I took my bags to my room, knowing that my biking gear had been safely stored away in the hotel’s storage area.  I found myself tired and needing a nap.  I opened my window, and was immediately graced with a cool ocean breeze that lulled my tired body to sleep.  I dreamed that I was out on the ocean, and a whale had come up to my boat and allowed me to touch it.  I felt one with the ocean, one with the whale, and one with the world.  Then a wave crashed in over the side of my boat almost pushing me over the side.  Fear struck me, and I jolted awake.  I lay there for a moment thinking about that dream and wondering if there was any meaning to it.  I decided that maybe God was telling me that all things on earth are good, but that one needs to stay in the protection of His hands; after all, we are all just a little fish in the big sea.  And being a little fish in that big sea isn’t a bad thing, it just means you can’t throw caution to the wind and think that you are shielded from all evil.

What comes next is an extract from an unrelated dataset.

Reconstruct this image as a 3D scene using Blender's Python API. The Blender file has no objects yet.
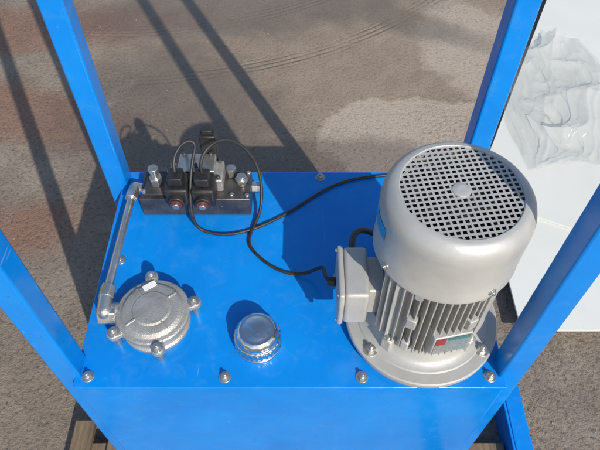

I shook off the dream, although it continued to haunt me some, and took those recommended tours of the aquarium and lighthouse.  Both were spectacular and delivered everything that one finds in their advertisements.  I saw incredible fish and sea creatures, and the lighthouse was amazing.  It brought back fond memories of a trip my sister, brother-in-law, and I took to California several years ago where we saw a lighthouse just north of San Francisco with our uncle who lives in San Rafael.  It was such a fun trip, being able to see something you never see when you’ve lived inland all your life.  And to have had that time with our uncle, well, it was priceless.  My uncle is unable to take such trips now, so having those memories of that trip is something I hold near and dear to my heart.

That evening I ate at the Chowder Bowl, a fabulous restaurant with a superb seafood menu.  And upon my return to the hotel, I decided that this town was just too nice to leave after not even a full day.  I paid for another night at the hotel and was able to scope out the town the next day.  I had another fabulous meal at the Saffron Salmon, and knew when I went to bed that night that God had graced me with this wonderful experience. 

And in my real world I am sad to say that my boss, my mentor, is leaving Catholic Charities and moving on to other things in life.  He has made a profound difference in my life, and I’m happy that he became a part of my little sea.  I think our lives are like little pools of water, and when we combine them throughout the day it creates a larger body of water.  And when you think about all the people you come in contact with just in one day, imagine all those bodies of water banning together and creating that mighty ocean.  We are all a part of that great body of water, and we all have the ability to make a statement, an impact in that body of water.  Just because we are small in comparison doesn’t mean we aren’t needed to complete God’s work.  So remember that each of us has a place in this ocean of God and it is okay being a little fish in a big sea.  We can’t all be those mighty whales, but we can still be a vital part of this great world we live in.  God bless and may you be mighty no matter what size of fish you are.  And God bless my boss.  I pray that God continues to direct you through the waters of life so that our seas combined become an ocean.   And as always, let’s keep going the distance.